Middle East

Syria opposition challenges Arab mission to prove itself

The leader of the main Syrian opposition group has said the Arab League observer mission should either prove itself or leave Syria.

Burhan Ghalioun told the BBC that Western countries should establish a safe area within Syria and enforce a no-fly zone over parts of the country.

At least 24 people were killed across Syria on Thursday, activists reported.

The UN says more than 5,000 civilians have been killed in a crackdown on anti-government protests since March.

More than 600 of them have been tortured to death by security forces over the course of the uprising, according to information gathered by international campaigning group Avaaz.

The group urged Arab League monitors to visit the sites where torture has taken place to ensure the government stops the abuse.

Casualty figures and other details are hard to verify as most foreign media are barred from reporting freely in Syria.

About 100 Arab League observers have been in Syria since last week to monitor compliance to a peace plan brokered by the League.

Under the plan, military forces are to be withdrawn from cities, peaceful demonstrations permitted, and detained protesters released.

'Telling lies'

The leader of the Syrian National Council said he was worried the Arab League mission was providing political cover for the regime to suppress street protests.

"We only agreed to the Arab League monitoring mission because it was going to expose the regime. We were never relying on it to stop the killing," Mr Ghalioun told the BBC.

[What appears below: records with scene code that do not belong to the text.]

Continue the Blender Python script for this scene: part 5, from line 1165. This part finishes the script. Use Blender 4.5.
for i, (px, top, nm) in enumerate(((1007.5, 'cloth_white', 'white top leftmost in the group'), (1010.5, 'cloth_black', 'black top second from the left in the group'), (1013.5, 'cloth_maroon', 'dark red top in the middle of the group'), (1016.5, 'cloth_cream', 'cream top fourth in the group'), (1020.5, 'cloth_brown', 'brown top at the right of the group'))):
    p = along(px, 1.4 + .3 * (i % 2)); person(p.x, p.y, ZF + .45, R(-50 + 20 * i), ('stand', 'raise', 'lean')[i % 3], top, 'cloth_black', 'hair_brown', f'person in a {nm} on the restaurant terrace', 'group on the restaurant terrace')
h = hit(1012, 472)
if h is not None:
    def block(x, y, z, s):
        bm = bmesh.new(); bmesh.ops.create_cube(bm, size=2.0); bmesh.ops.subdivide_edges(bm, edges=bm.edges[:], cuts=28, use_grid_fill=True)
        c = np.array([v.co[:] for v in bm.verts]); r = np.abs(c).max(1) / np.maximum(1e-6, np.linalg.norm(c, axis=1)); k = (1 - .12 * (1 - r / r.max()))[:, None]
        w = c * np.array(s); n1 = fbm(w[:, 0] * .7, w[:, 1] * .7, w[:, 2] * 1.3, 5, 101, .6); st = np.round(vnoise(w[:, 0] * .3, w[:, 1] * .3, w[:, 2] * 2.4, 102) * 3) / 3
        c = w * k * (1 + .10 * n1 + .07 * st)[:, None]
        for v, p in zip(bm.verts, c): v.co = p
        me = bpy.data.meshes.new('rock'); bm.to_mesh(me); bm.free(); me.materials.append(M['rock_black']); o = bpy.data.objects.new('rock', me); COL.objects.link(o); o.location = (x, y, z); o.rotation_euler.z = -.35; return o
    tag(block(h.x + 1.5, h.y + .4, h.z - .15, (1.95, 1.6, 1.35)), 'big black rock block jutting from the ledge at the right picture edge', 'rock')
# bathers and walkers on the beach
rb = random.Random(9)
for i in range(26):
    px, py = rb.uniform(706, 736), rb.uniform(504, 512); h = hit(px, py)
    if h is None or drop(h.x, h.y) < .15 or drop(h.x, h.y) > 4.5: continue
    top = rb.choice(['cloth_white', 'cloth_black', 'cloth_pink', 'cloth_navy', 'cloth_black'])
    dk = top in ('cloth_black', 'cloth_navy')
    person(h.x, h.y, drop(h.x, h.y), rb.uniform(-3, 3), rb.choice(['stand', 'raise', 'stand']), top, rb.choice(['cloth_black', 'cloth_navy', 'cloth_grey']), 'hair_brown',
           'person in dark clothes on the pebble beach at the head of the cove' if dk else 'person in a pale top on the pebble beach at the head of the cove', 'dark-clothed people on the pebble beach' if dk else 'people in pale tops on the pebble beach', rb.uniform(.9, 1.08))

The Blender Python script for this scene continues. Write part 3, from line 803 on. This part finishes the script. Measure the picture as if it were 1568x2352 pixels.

"If they could convey just a tiny shred of what's happening, that's more than enough to condemn the regime, to prove they have been telling lies since the beginning."

He added that he hoped the United Nations might take over the League's mission.

Mr Ghalioun also called on western powers to establish a safe area within Syria and a no-fly zone over some of the country's territory. This would not, he said, require bombing on the scale of Libya - he wanted intervention to support the revolution, not replace it.

The BBC's Paul Wood, who interviewed Mr Ghalioun, says Syria is not Libya; it is vastly more complicated, with more combustible neighbours.

Much as the neighbours would like to see President Bashar al-Assad gone, Western governments have very little appetite for a military intervention, he says.

The Syrian government says it is fighting armed gangs.

The uprising has taken on an increasingly violent character in recent months, with army defectors joining the demonstrators and attacking government forces.